-- BEGIN GIVEN DATA --
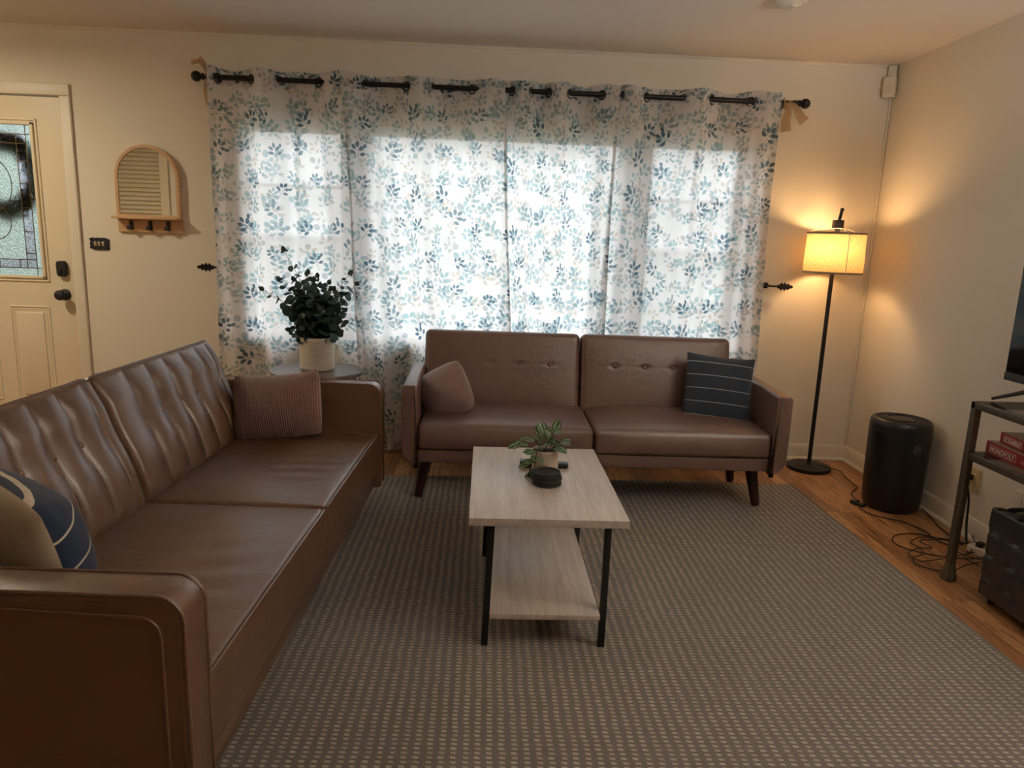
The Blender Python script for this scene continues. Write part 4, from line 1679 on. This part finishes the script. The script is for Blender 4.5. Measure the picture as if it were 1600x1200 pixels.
def euc_stem(tip, bend=.0, step=.023, size=.038, sparse_top=0.0, start=.18):
    tip = Vector(tip)
    mid = Vector((tip.x * .38, tip.y * .38, .17 + (tip.z - .17) * .55))
    P_ = catmull([(tip.x * .1, tip.y * .1, .165), mid, tip], 14)
    stm.tube(P_, [.0028 - .0018 * k / (len(P_) - 1) for k in range(len(P_))], 5)
    acc, nodei = 0, 0
    tot = sum((P_[i + 1] - P_[i]).length for i in range(len(P_) - 1))
    d0 = 0
    for i in range(1, len(P_)):
        seg = (P_[i] - P_[i - 1]).length
        acc += seg
        d0 += seg
        f = d0 / tot
        if acc > step and f > start:
            acc = 0
            nodei += 1
            t_ = (P_[i] - P_[i - 1]).normalized()
            ang = nodei * R(90) + rp.uniform(-.5, .5)
            sc_ = size * (1.15 - .65 * max(0, (f - .45) / .55)) * rp.uniform(.8, 1.15)
            if sparse_top and f > .55:
                sc_ *= sparse_top
            o1 = t_.orthogonal().normalized()
            o2 = t_.cross(o1)
            for s_ in (0, PI):
                dv = o1 * math.cos(ang + s_) + o2 * math.sin(ang + s_)
                L__ = sc_ * 1.6
                leaf_into(lvs, P_[i] + dv * .002, dv + t_ * .35, Vector((rp.uniform(-.8, .8), rp.uniform(-1.2, .4), rp.uniform(-.3, .7))) + t_ * .3, L__, L__ * .52, .12, .12, 6, True)
    leaf_into(lvs, P_[-1], t_, (0, 1, 0), size * .9, size * .35, .1)


for tip, kw in [((-.165, .0, .64), dict(sparse_top=.75, step=.038)), ((-.275, -.02, .43), dict(sparse_top=.75, step=.034)), ((-.20, .03, .48), dict(step=.034)),
                ((.21, .0, .47), dict(step=.034)), ((.185, -.03, .53), dict(sparse_top=.55, step=.03)), ((-.04, .0, .52), {}), ((-.02, .04, .48), {}),
                ((.07, -.02, .47), {}), ((.03, .05, .42), {}), ((-.10, -.03, .42), {}), ((.12, .03, .40), {}), ((.0, -.06, .44), {}), ((-.07, .06, .38), {}),
                ((.15, -.03, .33), {}), ((-.14, -.02, .33), {}), ((-.12, .05, .28), {}), ((.10, -.07, .28), {}), ((-.06, -.08, .29), {}), ((.14, .02, .26), {}),
                ((.05, .08, .30), {}), ((.05, -.09, .34), {}), ((-.02, -.10, .25), {}), ((.09, .0, .24), {}), ((-.10, -.05, .23), {}), ((.02, .02, .36), {}), ((-.13, .0, .36), dict(step=.03)), ((.13, .01, .36), dict(step=.03)), ((.10, -.05, .44), {}), ((-.12, .02, .48), dict(step=.03)), ((.0, .03, .50), {}), ((-.13, -.04, .22), {}), ((.13, -.05, .22), {}), ((-.05, .02, .34), {}), ((.06, .03, .33), {})]:
    euc_stem(tip, start=.12, **kw)
stm.build('stems', M['stem'], eu)
lvs.build('foliage', M['euc'], eu, angle=180)

# ------------------------------------------------------------------ floor lamp
LX, LY = 2.07, -.205
fl = empty('floor_lamp', (LX, LY, 0), label='black floor lamp with a lit linen drum shade in the corner', cat='floor lamp')
MB().lathe([(0, 0), (.128, 0), (.132, .004), (.132, .020), (.128, .025), (.02, .027), (.016, .034), (0, .034)], n=56).build('base', M['black_metal'], fl)
MB().cyl((0, 0, .03), (0, 0, 1.47), .0125, n=18).build('pole', M['black_metal'], fl)
sh = MB()
r0, r1, z0, z1 = .166, .163, 1.218, 1.458
n_ = 72
for (ra, rb, flip) in ((r0, r1, 0), (r0 - .0015, r1 - .0015, 1)):
    pass
sh.lathe([(r0, z0), (r0, z0 + .08), (r1, z0 + .16), (r1, z1)], n=n_)
sh.f = [f for f in sh.f if len(f) == 4]
sho = sh.build('lamp_shade', M['shade'], fl, angle=180)
for z in (z0, z1):
    rr = r0 if z == z0 else r1
    bd = MB()
    sg = -1 if z == z1 else 1
    bd.lathe([(rr - .002, z), (rr + .0015, z), (rr + .0015, z + sg * .012), (rr - .002, z + sg * .012), (rr - .002, z)], n=n_)
    bd.f = [f for f in bd.f if len(f) == 4]
    bd.build('trim_band', M['shade_band'], sho)
hp = MB()
for a_ in (R(20), R(140), R(262)):
    c_, s_ = math.cos(a_), math.sin(a_)
    hp.tube([(.03 * c_, .03 * s_, 1.482), (.09 * c_, .09 * s_, 1.480), (r1 * c_, r1 * s_, z1)], .002, 6)
hp.tube([(.03 * math.cos(2 * PI * k / 20), .03 * math.sin(2 * PI * k / 20), 1.482) for k in range(20)], .002, 6, closed=True)
hp.build('harp', M['plate_white'], fl)
a_ = R(-92)
MB().tube([((r1 + .006) * math.cos(a_), (r1 + .006) * math.sin(a_), z1 + .004), ((r0 + .006) * math.cos(a_), (r0 + .006) * math.sin(a_), z0 - .004)], .0022, 6).build('pull_cord', M['plate_white'], fl)
mb = MB().soft(-.026, .026, -.022, .022, 1.478, 1.530, .003, 2).cyl((0, 0, 1.46), (0, 0, 1.50), .014, n=14)
mb.tube([(.004, 0, 1.525), (.012, -.004, 1.59)], .009, 12)
mb.soft(.002, .022, -.016, .006, 1.578, 1.60, .009, 4)
mb.build('top_fitting', M['black_metal'], fl)
# bulb
bl = MB().lathe([(.0, .0), (.012, .0), (.013, .02), (.022, .045), (.029, .07), (.026, .09), (.015, .102), (0, .106)], (-.038, -.034, 1.305), 20)
blo = bl.build('bulb', emitter('warm_bulb', (1.0, .58, .25, 1), LAMP_W * 21), fl)

# ------------------------------------------------------------------ air purifier
PX, PY = 2.232, -.845
ap = empty('air_purifier', (PX, PY, 0), label='black cylindrical air purifier on the floor near the corner', cat='air purifier')
prof = [(0, .001), (.125, .001), (.134, .012), (.141, .04), (.145, .09), (.149, .25), (.151, .38), (.151, .455), (.148, .478), (.140, .490), (.131, .4935), (.126, .488), (0, .484)]
MB().lathe(prof, n=64).build('body', M['black_plastic'], ap, angle=50)
mb = MB()
for k in range(72):
    a_ = 2 * PI * k / 72
    c_, s_ = math.cos(a_), math.sin(a_)
    c2, s2 = math.cos(a_ + .25), math.sin(a_ + .25)
    mb.tube([(.126 * c_, .126 * s_, .492), (.07 * c2, .07 * s2, .4895)], .0014, 4)
for r_ in (.126, .098, .07):
    mb.tube([(r_ * math.cos(2 * PI * k / 40), r_ * math.sin(2 * PI * k / 40), .4915) for k in range(40)], .0018, 5, closed=True)
mb.build('air_grille', M['matte_black'], ap)
MB().lathe([(0, .492), (.058, .492), (.066, .489), (.068, .484), (0, .484)], n=40).build('control_dial', M['black_plastic'], ap)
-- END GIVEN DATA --
## WORK INSTRUCTIONS
Reproduce only the lines from the beginning of the data through the line that contains "leaf_into(lvs, P_[-1], t_, (0, 1, 0), size", both included, and please drop the pictures.

## ANSWER IN FULL
The Blender Python script for this scene continues. Write part 4, from line 1679 on. This part finishes the script. The script is for Blender 4.5. Measure the picture as if it were 1600x1200 pixels.
def euc_stem(tip, bend=.0, step=.023, size=.038, sparse_top=0.0, start=.18):
    tip = Vector(tip)
    mid = Vector((tip.x * .38, tip.y * .38, .17 + (tip.z - .17) * .55))
    P_ = catmull([(tip.x * .1, tip.y * .1, .165), mid, tip], 14)
    stm.tube(P_, [.0028 - .0018 * k / (len(P_) - 1) for k in range(len(P_))], 5)
    acc, nodei = 0, 0
    tot = sum((P_[i + 1] - P_[i]).length for i in range(len(P_) - 1))
    d0 = 0
    for i in range(1, len(P_)):
        seg = (P_[i] - P_[i - 1]).length
        acc += seg
        d0 += seg
        f = d0 / tot
        if acc > step and f > start:
            acc = 0
            nodei += 1
            t_ = (P_[i] - P_[i - 1]).normalized()
            ang = nodei * R(90) + rp.uniform(-.5, .5)
            sc_ = size * (1.15 - .65 * max(0, (f - .45) / .55)) * rp.uniform(.8, 1.15)
            if sparse_top and f > .55:
                sc_ *= sparse_top
            o1 = t_.orthogonal().normalized()
            o2 = t_.cross(o1)
            for s_ in (0, PI):
                dv = o1 * math.cos(ang + s_) + o2 * math.sin(ang + s_)
                L__ = sc_ * 1.6
                leaf_into(lvs, P_[i] + dv * .002, dv + t_ * .35, Vector((rp.uniform(-.8, .8), rp.uniform(-1.2, .4), rp.uniform(-.3, .7))) + t_ * .3, L__, L__ * .52, .12, .12, 6, True)
    leaf_into(lvs, P_[-1], t_, (0, 1, 0), size * .9, size * .35, .1)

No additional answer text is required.